To do
Starting at the top of the listing, extract every line up to and including the one with "struct(sv.done('trim_2', MATTE))". Pictures stay out of the copy.

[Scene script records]
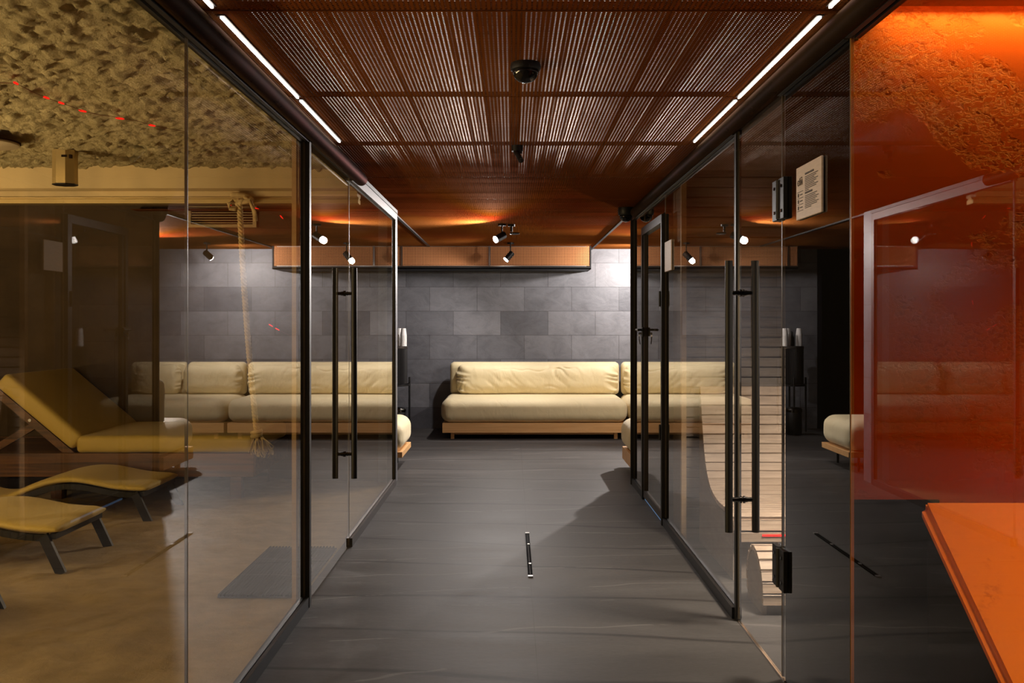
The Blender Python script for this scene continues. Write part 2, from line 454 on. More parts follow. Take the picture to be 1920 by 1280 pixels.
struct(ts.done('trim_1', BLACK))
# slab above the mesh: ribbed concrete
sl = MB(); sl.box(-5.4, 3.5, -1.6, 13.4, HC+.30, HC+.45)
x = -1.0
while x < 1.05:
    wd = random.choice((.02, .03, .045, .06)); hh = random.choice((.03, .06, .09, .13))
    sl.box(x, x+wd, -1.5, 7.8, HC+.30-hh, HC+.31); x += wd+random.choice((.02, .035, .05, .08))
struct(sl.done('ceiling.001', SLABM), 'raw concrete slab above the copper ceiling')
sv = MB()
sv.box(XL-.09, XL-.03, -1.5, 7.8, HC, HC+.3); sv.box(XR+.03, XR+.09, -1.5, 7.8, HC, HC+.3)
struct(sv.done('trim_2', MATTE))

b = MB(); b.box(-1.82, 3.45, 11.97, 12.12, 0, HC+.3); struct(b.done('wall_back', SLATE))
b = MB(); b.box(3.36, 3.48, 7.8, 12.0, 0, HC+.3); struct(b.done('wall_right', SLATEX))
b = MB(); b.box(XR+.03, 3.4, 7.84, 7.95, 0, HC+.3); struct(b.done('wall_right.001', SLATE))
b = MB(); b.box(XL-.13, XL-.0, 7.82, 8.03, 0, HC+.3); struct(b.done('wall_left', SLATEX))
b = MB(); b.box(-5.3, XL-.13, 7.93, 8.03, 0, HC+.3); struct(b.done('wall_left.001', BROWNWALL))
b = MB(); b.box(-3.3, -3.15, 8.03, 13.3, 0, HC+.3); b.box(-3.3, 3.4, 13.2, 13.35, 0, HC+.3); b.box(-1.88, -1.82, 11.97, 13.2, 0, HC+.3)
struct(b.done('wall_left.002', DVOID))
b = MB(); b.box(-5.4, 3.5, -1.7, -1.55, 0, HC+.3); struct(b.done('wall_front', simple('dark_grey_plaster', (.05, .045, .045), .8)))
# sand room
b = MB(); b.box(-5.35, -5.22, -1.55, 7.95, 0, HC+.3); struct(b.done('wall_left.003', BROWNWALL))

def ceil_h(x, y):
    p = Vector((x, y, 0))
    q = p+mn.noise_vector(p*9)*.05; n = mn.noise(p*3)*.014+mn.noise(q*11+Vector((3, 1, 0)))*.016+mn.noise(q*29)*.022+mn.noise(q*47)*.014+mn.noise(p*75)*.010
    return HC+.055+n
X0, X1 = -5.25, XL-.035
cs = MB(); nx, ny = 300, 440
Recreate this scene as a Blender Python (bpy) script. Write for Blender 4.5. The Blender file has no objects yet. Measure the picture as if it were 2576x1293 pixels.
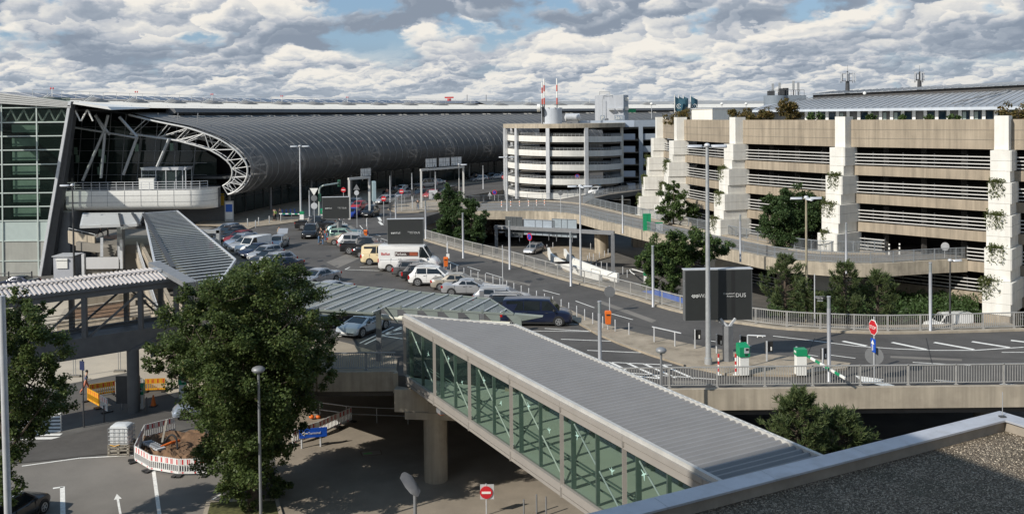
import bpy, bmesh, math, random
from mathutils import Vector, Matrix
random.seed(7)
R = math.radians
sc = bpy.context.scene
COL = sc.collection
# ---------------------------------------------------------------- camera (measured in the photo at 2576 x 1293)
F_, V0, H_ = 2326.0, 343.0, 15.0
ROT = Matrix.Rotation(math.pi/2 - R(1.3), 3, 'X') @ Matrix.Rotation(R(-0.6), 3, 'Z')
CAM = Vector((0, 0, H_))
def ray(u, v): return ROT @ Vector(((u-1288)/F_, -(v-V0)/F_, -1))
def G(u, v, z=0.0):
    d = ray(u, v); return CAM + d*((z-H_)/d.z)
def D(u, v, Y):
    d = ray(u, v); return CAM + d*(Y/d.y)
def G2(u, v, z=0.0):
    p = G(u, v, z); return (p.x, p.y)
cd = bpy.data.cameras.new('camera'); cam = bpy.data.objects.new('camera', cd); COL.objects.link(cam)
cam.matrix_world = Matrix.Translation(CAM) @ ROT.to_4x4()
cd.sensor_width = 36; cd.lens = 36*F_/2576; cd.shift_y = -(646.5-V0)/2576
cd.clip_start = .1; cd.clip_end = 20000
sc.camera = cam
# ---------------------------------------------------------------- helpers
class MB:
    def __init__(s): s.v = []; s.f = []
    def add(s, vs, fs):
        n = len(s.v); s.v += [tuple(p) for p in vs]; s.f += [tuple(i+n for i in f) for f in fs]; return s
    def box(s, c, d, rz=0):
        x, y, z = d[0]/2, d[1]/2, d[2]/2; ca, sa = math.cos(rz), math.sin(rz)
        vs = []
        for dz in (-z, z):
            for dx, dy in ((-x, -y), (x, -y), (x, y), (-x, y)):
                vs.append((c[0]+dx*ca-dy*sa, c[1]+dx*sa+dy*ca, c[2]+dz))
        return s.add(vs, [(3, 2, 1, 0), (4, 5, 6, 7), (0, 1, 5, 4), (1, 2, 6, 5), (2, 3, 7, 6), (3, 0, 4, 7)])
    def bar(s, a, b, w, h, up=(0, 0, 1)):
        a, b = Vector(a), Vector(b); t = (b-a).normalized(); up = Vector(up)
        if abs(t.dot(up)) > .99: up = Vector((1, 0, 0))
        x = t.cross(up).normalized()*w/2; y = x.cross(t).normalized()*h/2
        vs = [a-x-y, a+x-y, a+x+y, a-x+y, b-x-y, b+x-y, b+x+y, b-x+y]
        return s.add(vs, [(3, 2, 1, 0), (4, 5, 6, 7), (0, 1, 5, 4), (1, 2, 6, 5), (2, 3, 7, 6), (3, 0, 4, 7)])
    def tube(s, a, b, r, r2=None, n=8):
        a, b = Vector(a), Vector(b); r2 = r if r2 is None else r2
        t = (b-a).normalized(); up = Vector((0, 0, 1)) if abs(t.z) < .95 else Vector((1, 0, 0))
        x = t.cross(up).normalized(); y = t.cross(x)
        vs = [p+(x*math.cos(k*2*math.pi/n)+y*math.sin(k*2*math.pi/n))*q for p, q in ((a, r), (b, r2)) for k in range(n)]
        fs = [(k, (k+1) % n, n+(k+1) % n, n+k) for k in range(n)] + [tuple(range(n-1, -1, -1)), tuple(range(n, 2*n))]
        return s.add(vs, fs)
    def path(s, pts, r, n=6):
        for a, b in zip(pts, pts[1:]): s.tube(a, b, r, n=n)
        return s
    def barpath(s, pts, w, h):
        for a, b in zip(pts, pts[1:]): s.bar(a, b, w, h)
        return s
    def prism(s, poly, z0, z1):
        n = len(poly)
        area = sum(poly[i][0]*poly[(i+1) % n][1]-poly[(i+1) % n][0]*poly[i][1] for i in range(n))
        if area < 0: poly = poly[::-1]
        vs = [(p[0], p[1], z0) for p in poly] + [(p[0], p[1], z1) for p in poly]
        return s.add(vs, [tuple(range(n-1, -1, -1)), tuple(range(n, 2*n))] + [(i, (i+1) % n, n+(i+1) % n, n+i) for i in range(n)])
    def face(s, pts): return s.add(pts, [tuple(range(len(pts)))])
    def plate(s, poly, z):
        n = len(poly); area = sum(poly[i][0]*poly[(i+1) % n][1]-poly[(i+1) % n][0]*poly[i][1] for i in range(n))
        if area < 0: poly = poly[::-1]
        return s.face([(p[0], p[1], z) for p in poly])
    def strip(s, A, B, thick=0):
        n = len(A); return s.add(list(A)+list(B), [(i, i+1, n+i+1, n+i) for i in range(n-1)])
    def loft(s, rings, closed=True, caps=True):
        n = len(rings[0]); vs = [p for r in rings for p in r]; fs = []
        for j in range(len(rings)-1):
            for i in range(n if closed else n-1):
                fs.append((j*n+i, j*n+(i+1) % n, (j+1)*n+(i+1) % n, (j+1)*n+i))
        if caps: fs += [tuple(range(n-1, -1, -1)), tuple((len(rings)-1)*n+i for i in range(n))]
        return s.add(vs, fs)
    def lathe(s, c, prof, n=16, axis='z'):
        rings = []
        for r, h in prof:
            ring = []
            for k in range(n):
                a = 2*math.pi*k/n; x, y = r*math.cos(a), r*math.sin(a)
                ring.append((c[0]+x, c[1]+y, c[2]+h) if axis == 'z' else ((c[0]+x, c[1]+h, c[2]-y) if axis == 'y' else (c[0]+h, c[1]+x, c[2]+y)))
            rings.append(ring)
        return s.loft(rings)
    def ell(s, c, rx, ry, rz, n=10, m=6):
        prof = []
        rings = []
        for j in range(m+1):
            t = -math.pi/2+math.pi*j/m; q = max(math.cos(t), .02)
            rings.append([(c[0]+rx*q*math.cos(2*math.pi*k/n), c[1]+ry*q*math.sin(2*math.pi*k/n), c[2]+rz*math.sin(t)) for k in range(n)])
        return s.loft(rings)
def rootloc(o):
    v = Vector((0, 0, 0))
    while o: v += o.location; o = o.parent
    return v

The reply
The Blender Python script for this scene continues. Write part 2, from line 454 on. More parts follow. Take the picture to be 1920 by 1280 pixels.
struct(ts.done('trim_1', BLACK))
# slab above the mesh: ribbed concrete
sl = MB(); sl.box(-5.4, 3.5, -1.6, 13.4, HC+.30, HC+.45)
x = -1.0
while x < 1.05:
    wd = random.choice((.02, .03, .045, .06)); hh = random.choice((.03, .06, .09, .13))
    sl.box(x, x+wd, -1.5, 7.8, HC+.30-hh, HC+.31); x += wd+random.choice((.02, .035, .05, .08))
struct(sl.done('ceiling.001', SLABM), 'raw concrete slab above the copper ceiling')
sv = MB()
sv.box(XL-.09, XL-.03, -1.5, 7.8, HC, HC+.3); sv.box(XR+.03, XR+.09, -1.5, 7.8, HC, HC+.3)
struct(sv.done('trim_2', MATTE))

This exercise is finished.